The company also maintained its full-year guidance, in contrast to results one day earlier from
Salesforce.com
,
which reduced its outlook, citing a slowdown in customer approvals of new business. The strong results, showing few effects of the recent economic slowdown, could give a boost to sentiment about enterprise-application stocks.
For its fiscal second quarter, ended July 31, Workday posted revenue of $1.54 billion, up 22% from a year earlier, slightly ahead of the Wall Street consensus at $1.52 billion. Subscription revenue was $1.37 billion, up 23%, and a tick above the company’s guidance range of $1.353 billion to $1.355 billion. On an adjusted, fully diluted basis, the company earned 83 cents a share, ahead of the Street’s call for 79 cents. Under generally accepted accounting principles, the company lost 25 cents a share.

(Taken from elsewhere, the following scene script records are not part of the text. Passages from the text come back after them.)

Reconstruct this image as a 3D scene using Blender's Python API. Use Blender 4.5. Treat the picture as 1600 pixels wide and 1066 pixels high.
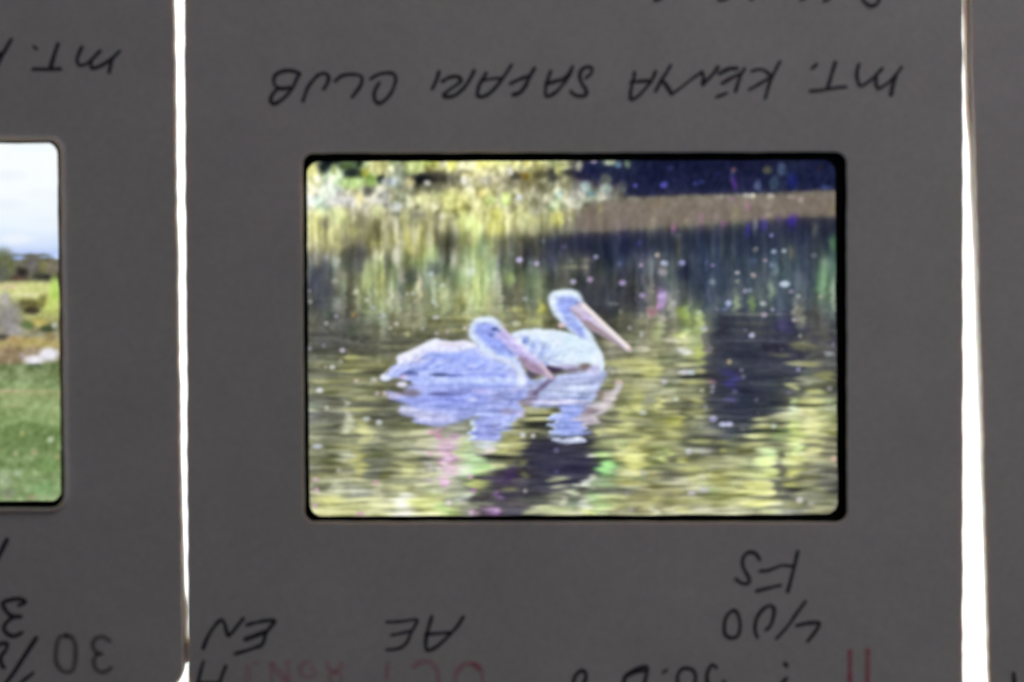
import bpy, math
import numpy as np

# ---------------------------------------------------------------- camera, light, exposure
# Metres. Slides lie on a light table (z = 0), the camera looks straight down at them.
T = 0.0014                    # thickness of a slide mount
CAM_D = 0.150                 # camera to the front face of the mounts
CAM_Z = T + CAM_D
PIX = 0.0653 / 1600           # size on the front face of 1/1600 of the frame width


def at(px, py, z=T):
    """point at height z that the camera sees at (px, py) of a 1600 x 1066 frame"""
    k = PIX * (CAM_Z - z) / CAM_D
    return ((px - 800) * k, -(py - 533) * k, z)


for o in list(bpy.data.objects):
    bpy.data.objects.remove(o)
SC = bpy.context.scene
COL = SC.collection

cam = bpy.data.cameras.new('camera')
cam_o = bpy.data.objects.new('camera', cam)
COL.objects.link(cam_o)
cam_o.location = (0, 0, CAM_Z)
cam.sensor_width = 36
cam.lens = 36 * CAM_D / 0.0653
cam.clip_start, cam.clip_end = 0.005, 50
cam.dof.use_dof = True        # the photograph is focused a little past the mounts
cam.dof.focus_distance = CAM_D + 0.0034
cam.dof.aperture_fstop = 5.6
cam.dof.aperture_blades = 0
SC.camera = cam_o

w = bpy.data.worlds.new('World')
SC.world = w
w.use_nodes = True
w.node_tree.nodes['Background'].inputs['Color'].default_value = (.97, .95, 1.0, 1)
w.node_tree.nodes['Background'].inputs['Strength'].default_value = 0.030

room = bpy.data.lights.new('room_light', 'AREA')
room.shape, room.size, room.size_y = 'RECTANGLE', 0.20, 0.16
room.energy, room.color = 0.087, (1.0, .98, .972)
room_o = bpy.data.objects.new('room_light', room)
COL.objects.link(room_o)
room_o.location = (0.105, 0.13, 0.115)
d = np.array([0.012, 0.01, 0]) - np.array(room_o.location)
room_o.rotation_euler = (math.atan2(math.hypot(d[0], d[1]), -d[2]), 0, math.atan2(-d[0], d[1]))

SC.view_settings.view_transform = 'Standard'
SC.view_settings.look = 'None'
SC.view_settings.exposure = 0
SC.view_settings.gamma = 1
SC.render.engine = 'CYCLES'
SC.cycles.max_bounces = 16
SC.cycles.transparent_max_bounces = 16
SC.cycles.use_denoising = True
LAMP = np.array([2.25, 2.4, 2.4])     # radiance of the light table


# ---------------------------------------------------------------- helpers
def mesh(name, verts, faces, mat, parent=None, smooth_shade=False):
    me = bpy.data.meshes.new(name)
    org = np.array(parent['org'] if parent is not None and 'org' in parent else (0, 0, 0), float)
    me.from_pydata((np.asarray(verts, float) - org).tolist(), [], faces)
    me.update()
    if smooth_shade:
        me.polygons.foreach_set('use_smooth', [True] * len(me.polygons))
    for m in (mat if isinstance(mat, list) else [mat]):
        me.materials.append(m)
    o = bpy.data.objects.new(name, me)
    COL.objects.link(o)
    if parent is not None:
        o.parent = parent
    return o


def thing(name, label, cat, loc, group=None):
    o = bpy.data.objects.new(name, None)
    o.empty_display_size = .004
    COL.objects.link(o)
    o.location = loc
    o['label'], o['category'] = label, cat
    if group:
        o['group'] = group
    return o


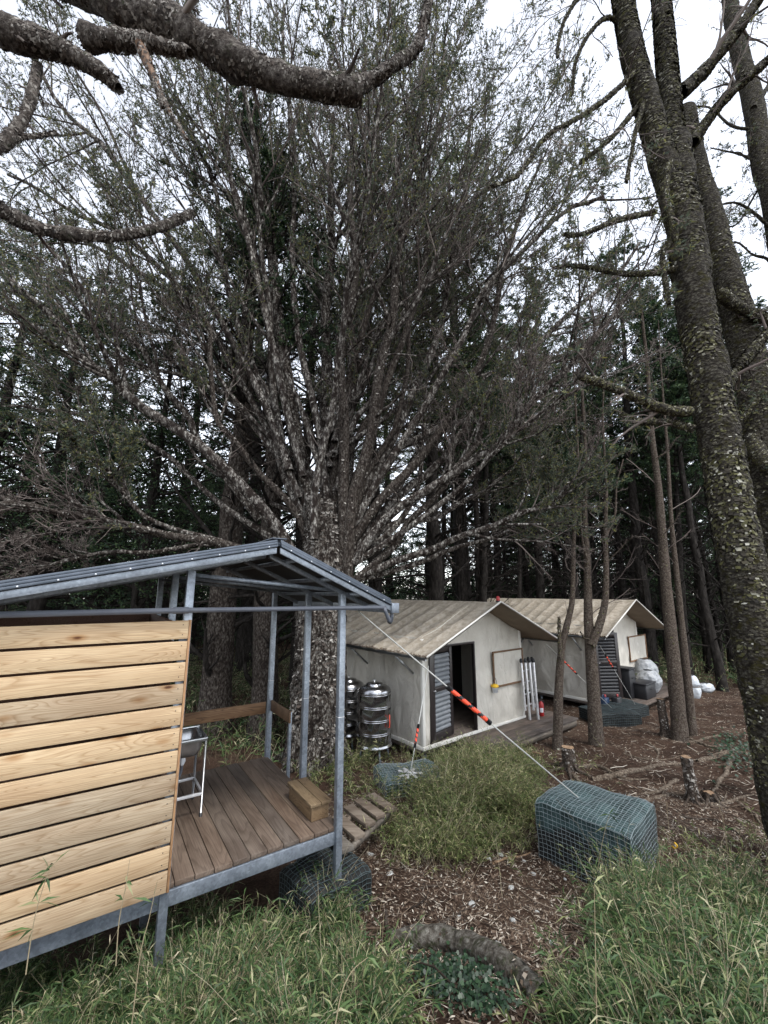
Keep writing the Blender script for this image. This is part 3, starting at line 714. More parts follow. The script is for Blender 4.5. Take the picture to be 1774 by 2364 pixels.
pole = [conifer_meshes(s_, h, r, c0, sp, le, dd, de, dr) for s_, h, r, c0, sp, le, dd, de, dr in
        [(11, 16, .17, .55, 3.0, .06, 46, 52, .1), (12, 18, .20, .58, 3.2, .03, 50, 52, .1), (13, 14, .13, .52, 2.6, .08, 44, 46, .1)]]
tall = [conifer_meshes(s_, h, r, c0, sp, le, 30, 80, .1) for s_, h, r, c0, sp, le in [(41, 22, .30, .42, 4.2, .02), (42, 24, .32, .46, 4.4, .03)]]
bushy = [conifer_meshes(s_, h, r, c0, sp, le, 10, 90, .1) for s_, h, r, c0, sp, le in [(51, 9, .16, .04, 4.0, .02), (52, 11, .18, .05, 4.2, .04)]]
CT = [M['darkbark'], M['darkbark'], M['leaf']]
rngf = np.random.default_rng(21)
# (photo x at the trunk foot, distance Y, variant)
LEFT = [(60, 13.5), (-120, 12), (190, 16), (310, 13), (-20, 19), (120, 24), (250, 21), (380, 18), (440, 24), (520, 20), (-260, 17), (350, 30), (60, 32), (200, 38), (560, 30), (480, 36), (-160, 27), (620, 22)]
for i, (px, Y) in enumerate(LEFT):
    x = (px - 887) / FPX * Y * .95
    place('conifer_tree', 'dark green conifer with layered boughs in the forest behind the wooden wall', 'tree', full[i % 3], (x, Y, Hs(x, Y)), rngf.uniform(0, 6.28), rngf.uniform(.85, 1.15), 'dense dark conifers filling the left background', CM)
MID = [(690, 15.5), (860, 17), (1010, 15.0), (1080, 17.5), (800, 23), (900, 28), (1000, 25), (560, 19), (1130, 22)]
for i, (px, Y) in enumerate(MID):
    x = (px - 887) / FPX * Y * .95
    place('conifer_tree', 'tall conifer rising behind the great spreading tree', 'tree', tall[i % 2], (x, Y, Hs(x, Y)), rngf.uniform(0, 6.28), rngf.uniform(.9, 1.15), 'tall conifers behind the spreading tree', CT)
RIGHT = [(1120, 17), (1160, 20.5), (1200, 18), (1235, 23), (1265, 19), (1310, 22), (1350, 18.5), (1392, 21), (1430, 19), (1470, 22.5), (1505, 18), (1545, 20), (1590, 17), (1640, 19.5), (1655, 15.5), (1700, 18), (1745, 16.5), (1790, 20), (1850, 15),
         (1140, 27), (1220, 30), (1290, 28), (1370, 31), (1440, 27), (1520, 30), (1610, 26), (1690, 30), (1780, 26), (1240, 38), (1400, 40), (1560, 38), (1700, 40), (1900, 24), (1180, 45), (1480, 47), (1640, 46)]
for i, (px, Y) in enumerate(RIGHT):
    x = (px - 887) / FPX * Y * .95
    place('slender_tree', 'slender near-black trunk with curving dead branches in the stand behind the tents', 'tree', pole[i % 3] if Y < 26 or i % 2 else full[i % 3], (x, Y, Hs(x, Y)), rngf.uniform(0, 6.28), rngf.uniform(.85, 1.2), 'slender dark trunks standing close together behind the tents', CM)
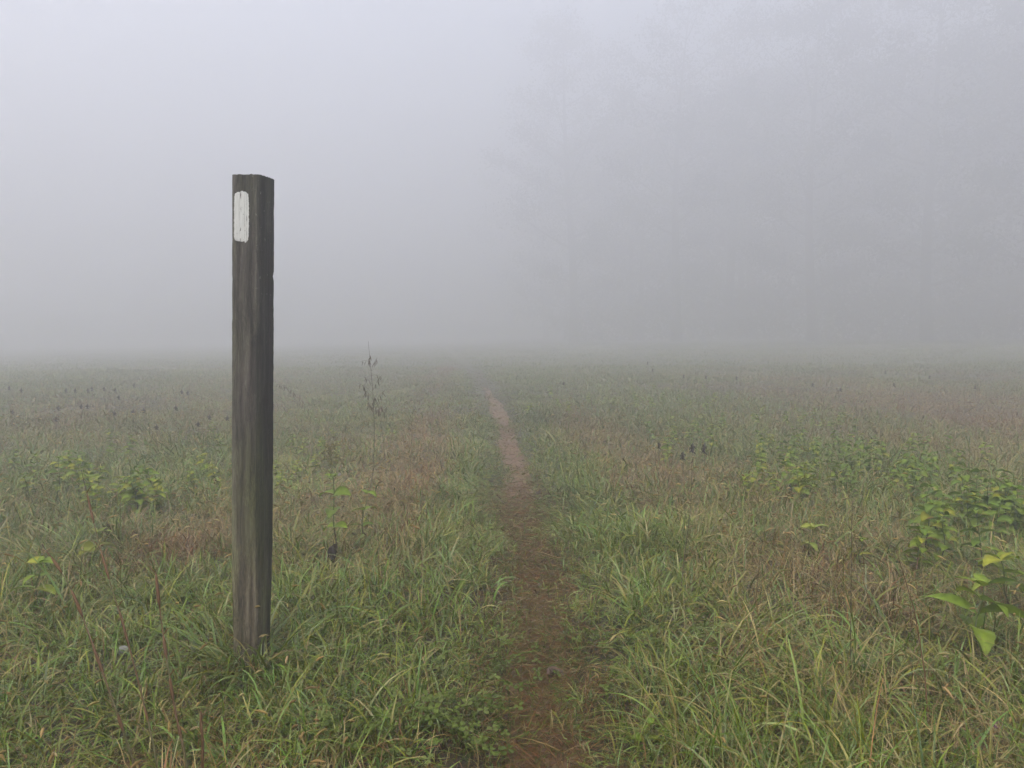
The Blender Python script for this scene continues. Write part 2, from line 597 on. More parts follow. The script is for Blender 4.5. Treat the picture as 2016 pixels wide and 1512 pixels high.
def seedheads(n, d0, d1, power):
    """foxtail heads: thin arching stems ending in plump tan spikes"""
    x, y = scatter(n, d0, d1, power)
    lu, ta, ru = meadow(x, y)
    k = (path_d(x, y) > .22) & (rng.random(n) < .12 + .9 * np.maximum(ta, ru) - .4 * lu)
    x, y = x[k], y[k]
    m = len(x)
    az = rng.uniform(0, 2 * math.pi, m)
    L = rng.uniform(.16, .33, m)
    W = np.full(m, .0016) * (y / 2.4).clip(.8, None) ** .6
    th0 = rng.uniform(.05, .5, m); bend = rng.uniform(.6, 1.7, m)
    col = pick(np.zeros(m, int), ['tan']); 
    st = blades(x, y, az, L, W, th0, bend, col * .8, col, 5, twist=0)
    # the spike continues the stem
    Vst = st[0].reshape(m, 6, 2, 3).mean(2)
    p = Vst[:, -1]; dvec = Vst[:, -1] - Vst[:, -2]
    dvec /= np.linalg.norm(dvec, axis=1)[:, None]
    hl = rng.uniform(.022, .045, m)[:, None]
    t, pr = spindle_points()
    side = np.cross(dvec, np.array([0, 0, 1.])); side /= (np.linalg.norm(side, axis=1)[:, None] + 1e-6)
    up = np.cross(side, dvec)
    rad = (.0036 * (y / 2.4).clip(.9, None) ** .35)
    rings = []
    for i in range(5):
        c = p + dvec * hl * t[i]; c = c - np.array([0, 0, 1.]) * (hl * .35 * t[i] ** 2)
        for kk in range(5):
            a = 2 * math.pi * kk / 5
            rings.append(c + (side * math.cos(a) + up * math.sin(a)) * (rad * pr[i])[:, None])
    Vh = np.stack(rings, 1).reshape(-1, 3)
    base = (np.arange(m) * 25)[:, None]
    q = []
    for i in range(4):
        for kk in range(5):
            q.append((i * 5 + kk, i * 5 + (kk + 1) % 5, (i + 1) * 5 + (kk + 1) % 5, (i + 1) * 5 + kk))
    q = np.array(q)
    Fh = (base[:, :, None] + q[None]).reshape(-1, 4)
    Ch = np.repeat(pick(np.zeros(m, int), ['tan']) * 1.15, 25, axis=0)
    return [st, (Vh, Fh, Ch)]


V, Fq, C = join(seedheads(2600, 1.3, 5, .5) + seedheads(5200, 4, 16, 1.2))
o = np_mesh('foxtail_grass', V, Fq, C, M_DRY)
tag(o, 'thin foxtail stems with plump tan seed spikes nodding in the meadow', 'foxtail grass', kind='stuff')


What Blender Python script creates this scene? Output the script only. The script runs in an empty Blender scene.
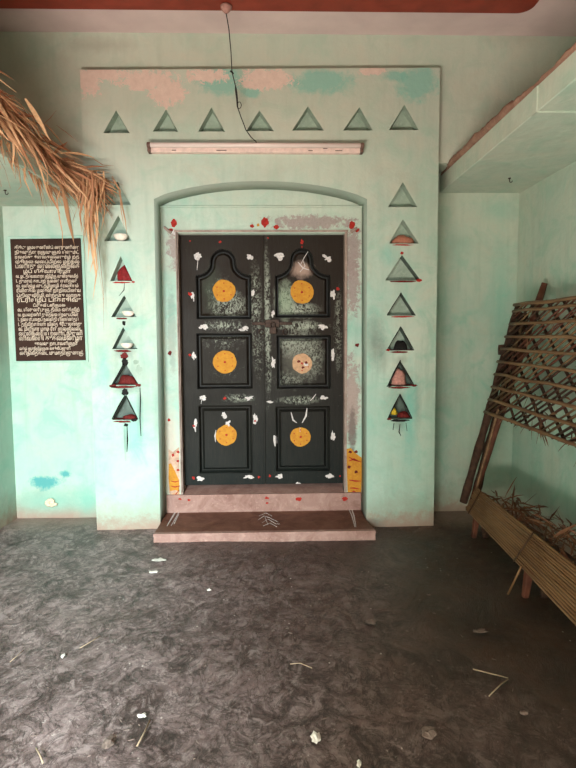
import bpy, bmesh, math, random
from mathutils import Vector, Matrix, noise as mnoise
random.seed(7)
S = bpy.context.scene
COL = S.collection
PI = math.pi

# ------------------------------------------------------------------ camera
HC = 1.42
FPX = 577.0
YAW, PITCH, ROLL = math.radians(1.6), math.atan(50/577), math.radians(0.35)
cam_d = bpy.data.cameras.new('camera'); cam = bpy.data.objects.new('camera', cam_d); COL.objects.link(cam)
cam_d.sensor_fit = 'VERTICAL'; cam_d.sensor_height = 36; cam_d.lens = 36*FPX/768
CR = Matrix.Rotation(-YAW, 4, 'Z') @ Matrix.Rotation(PI/2-PITCH, 4, 'X') @ Matrix.Rotation(-ROLL, 4, 'Z')
cam.matrix_world = Matrix.Translation((0, 0, HC)) @ CR
S.camera = cam
def P(px, py, Y):
    """world point on the plane y = Y seen at photo pixel (px, py)"""
    d = CR.to_3x3() @ Vector(((px-288)/FPX, (384-py)/FPX, -1))
    t = Y/d.y
    return Vector((d.x*t, Y, HC+d.z*t))
def PZ(px, py, z=0.0):
    """world point on the horizontal plane z seen at photo pixel"""
    d = CR.to_3x3() @ Vector(((px-288)/FPX, (384-py)/FPX, -1))
    t = (z-HC)/d.z
    return Vector((d.x*t, d.y*t, z))

# ------------------------------------------------------------------ world, daylight, exposure
S.view_settings.view_transform = 'Standard'; S.view_settings.look = 'None'
S.view_settings.gamma = 1; S.view_settings.use_curve_mapping = False
S.view_settings.exposure = 0.0
w = bpy.data.worlds.new('world'); S.world = w; w.use_nodes = True
w.node_tree.nodes['Background'].inputs[0].default_value = (1.0, 0.80, 0.68, 1)
w.node_tree.nodes['Background'].inputs[1].default_value = 0.10
def area(name, loc, target, sx, sy, power, col, spread=PI):
    l = bpy.data.lights.new(name, 'AREA'); l.shape = 'RECTANGLE'; l.size = sx; l.size_y = sy
    l.energy = power; l.color = col; l.spread = spread
    o = bpy.data.objects.new(name, l); COL.objects.link(o); o.location = loc
    o.rotation_euler = (Vector(target)-Vector(loc)).to_track_quat('-Z', 'Y').to_euler()
    return o
# sky light falling in through the added opening, behind and to the left of the camera
area('courtyard_daylight', (-1.4, -2.6, 2.2), (-1.45, 4.4, 0.4), 0.9, 1.4, 880, (0.84, 1.0, 1.03))
# upward fill lamp added near the floor, standing in for warm bounced light
area('bounce_fill_lamp', (-0.9, -0.1, 0.04), (-0.6, 1.3, 3.7), 2.0, 0.7, 285, (1.0, 0.83, 0.72))

# ------------------------------------------------------------------ helpers
WL = {}
def tag(o, label=None, cat=None, group=None, kind=None):
    if label: o['label'] = label
    if cat: o['category'] = cat
    if group: o['group'] = group
    if kind: o['kind'] = kind
    return o
def empty(name, loc, label=None, cat=None, group=None, kind=None):
    o = bpy.data.objects.new(name, None); COL.objects.link(o); o.location = loc
    WL[o.name] = Vector(loc); o.empty_display_size = .1
    return tag(o, label, cat, group, kind)
def build(name, bm, mats, parent=None, origin=None, smooth=False, bevel=0, normals=True):
    """link a bmesh given in world coordinates as one object"""
    off = WL[parent.name] if parent is not None else Vector(origin or (0, 0, 0))
    if off.length: bmesh.ops.translate(bm, verts=bm.verts, vec=-off)
    if normals: bmesh.ops.recalc_face_normals(bm, faces=bm.faces)
    me = bpy.data.meshes.new(name); bm.to_mesh(me); bm.free()
    for m in (mats if isinstance(mats, (list, tuple)) else [mats]): me.materials.append(m)
    if smooth:
        for p in me.polygons: p.use_smooth = True
    o = bpy.data.objects.new(name, me); COL.objects.link(o)
    if parent is not None: o.parent = parent
    else: o.location = off
    WL[o.name] = off
    if bevel:
        b = o.modifiers.new('bevel', 'BEVEL'); b.width = bevel; b.segments = 2; b.limit_method = 'ANGLE'; b.angle_limit = math.radians(40)
    return o
def box(bm, a, b, mi=0):
    x0, y0, z0 = a; x1, y1, z1 = b
    v = [bm.verts.new(p) for p in ((x0,y0,z0),(x1,y0,z0),(x1,y1,z0),(x0,y1,z0),(x0,y0,z1),(x1,y0,z1),(x1,y1,z1),(x0,y1,z1))]
    fs = [bm.faces.new([v[i] for i in f]) for f in ((0,3,2,1),(4,5,6,7),(0,1,5,4),(1,2,6,5),(2,3,7,6),(3,0,4,7))]
    for f in fs: f.material_index = mi
    return fs
def hexa(bm, pts, mi=0):
    """8 corner points: bottom ring then top ring"""
    v = [bm.verts.new(p) for p in pts]
    for f in ((0,3,2,1),(4,5,6,7),(0,1,5,4),(1,2,6,5),(2,3,7,6),(3,0,4,7)):
        bm.faces.new([v[i] for i in f]).material_index = mi
def tube(bm, pts, r, n=8, mi=0, wob=0, flat=1.0):
    """tube through points; r a number or list"""
    pts = [Vector(p) for p in pts]; rs = r if isinstance(r, (list, tuple)) else [r]*len(pts)
    rings = []; up = None
    for i, p in enumerate(pts):
        t = (pts[min(i+1, len(pts)-1)]-pts[max(i-1, 0)])
        if t.length < 1e-9: t = Vector((0, 0, 1))
        t.normalize()
        if up is None:
            up = t.orthogonal().normalized()
        up = (up - t*up.dot(t)); up = up.normalized() if up.length > 1e-6 else t.orthogonal().normalized()
        s = t.cross(up)
        ring = []
        for k in range(n):
            a = 2*PI*k/n; q = rs[i]*(1+random.uniform(-wob, wob))
            ring.append(bm.verts.new(p+up*math.cos(a)*q+s*math.sin(a)*q*flat))
        rings.append(ring)
    for a, b in zip(rings, rings[1:]):
        for k in range(n):
            bm.faces.new((a[k], a[(k+1) % n], b[(k+1) % n], b[k])).material_index = mi
    bm.faces.new(rings[0][::-1]).material_index = mi; bm.faces.new(rings[-1]).material_index = mi
def prism(bm, poly, y0, y1, mi=0):
    """poly: list of (x,z); extruded along y"""
    a = [bm.verts.new((x, y0, z)) for x, z in poly]; b = [bm.verts.new((x, y1, z)) for x, z in poly]
    n = len(a)
    bm.faces.new(a).material_index = mi; bm.faces.new(b[::-1]).material_index = mi
    for i in range(n): bm.faces.new((a[i], b[i], b[(i+1) % n], a[(i+1) % n])).material_index = mi
def plate(loops, y0, y1):
    """wall plate in the xz plane with holes: first loop outer, rest holes -> bmesh between y0 and y1"""
    cu = bpy.data.curves.new('tmp', 'CURVE'); cu.dimensions = '2D'; cu.fill_mode = 'BOTH'
    cu.extrude = abs(y1-y0)/2
    for lp in loops:
        s = cu.splines.new('POLY'); s.points.add(len(lp)-1); s.use_cyclic_u = True
        for pt, (x, z) in zip(s.points, lp): pt.co = (x, z, 0, 1)
    o = bpy.data.objects.new('tmp', cu); COL.objects.link(o)
    dg = bpy.context.evaluated_depsgraph_get(); dg.update()
    me = bpy.data.meshes.new_from_object(o.evaluated_get(dg))
    bpy.data.objects.remove(o); bpy.data.curves.remove(cu)
    bm = bmesh.new(); bm.from_mesh(me); bpy.data.meshes.remove(me)
    for v in bm.verts: v.co = Vector((v.co.x, (y0+y1)/2-v.co.z, v.co.y))
    bmesh.ops.remove_doubles(bm, verts=bm.verts, dist=1e-5)
    return bm
def lathe(bm, prof, c, n=20, mi=0, axis='Z', sx=1, sy=1):
    rings = []
    for r, h in prof:
        ring = []
        for k in range(n):
            a = 2*PI*k/n
            if axis == 'Z': p = (c[0]+math.cos(a)*r*sx, c[1]+math.sin(a)*r*sy, c[2]+h)
            elif axis == 'Y': p = (c[0]+math.cos(a)*r*sx, c[1]+h, c[2]+math.sin(a)*r*sy)
            else: p = (c[0]+h, c[1]+math.cos(a)*r, c[2]+math.sin(a)*r)
            ring.append(bm.verts.new(p))
        rings.append(ring)
    for a, b in zip(rings, rings[1:]):
        for k in range(n): bm.faces.new((a[k], a[(k+1) % n], b[(k+1) % n], b[k])).material_index = mi
    bm.faces.new(rings[0][::-1]).material_index = mi; bm.faces.new(rings[-1]).material_index = mi
def splat(bm, px, py, Y, rx, ry, mi=0, rough=.25, th=.0015, n=18, rot=0):
    """a dab of paint sitting on the plane y=Y, sizes in photo pixels at that depth"""
    c = P(px, py, Y); k = Y/FPX; seed = random.uniform(0, 100); poly = []
    for i in range(n):
        a = 2*PI*i/n
        q = 1+rough*2*mnoise.noise(Vector((math.cos(a)*1.3+seed, math.sin(a)*1.3, seed)))+rough*.5*random.uniform(-1, 1)
        x, z = math.cos(a)*rx*k*q, math.sin(a)*ry*k*q
        poly.append((c.x+x*math.cos(rot)-z*math.sin(rot), c.z+x*math.sin(rot)+z*math.cos(rot)))
    prism(bm, poly, Y-th, Y+.0005, mi)
def sweep(bm, pts, Y, w, mi=0, th=.0015, taper=.4):
    """a brush stroke through photo pixels on plane y=Y; w width px"""
    q = [P(x, y, Y) for x, y in pts]; k = Y/FPX; L, R = [], []
    for i, p in enumerate(q):
        t = (q[min(i+1, len(q)-1)]-q[max(i-1, 0)]).normalized(); nrm = Vector((-t.z, 0, t.x))
        ww = w*k/2*(taper if i in (0, len(q)-1) else 1)*random.uniform(.75, 1.2)
        L.append((p+nrm*ww)); R.append((p-nrm*ww))
    prism(bm, [(v.x, v.z) for v in L]+[(v.x, v.z) for v in R[::-1]], Y-th, Y+.0005, mi)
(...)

“We continue to see a strong global demand for our products, underscoring how organizations are continuing to drive digital transformation across finance and HR to support the changing world of work,” co-CEO Aneel Bhusri said in a statement.
For the third quarter, Workday is projecting subscription revenue of $1.418 billion to $1.420 billion, up 21%, and slightly above the consensus call for $1.415 billion.
The company reiterated its forecast for January 2023 fiscal year revenue of $5.537 billion to $5.557 billion, while increasing its projection for non-GAAP operating margin for the year to 19%, from 18.5%. The company said the outlook “reflects the momentum in our business and the mission-critical nature of our solutions, while also balancing the current macro environment.”
In late trading, Workday shares were 11% higher at $180.27.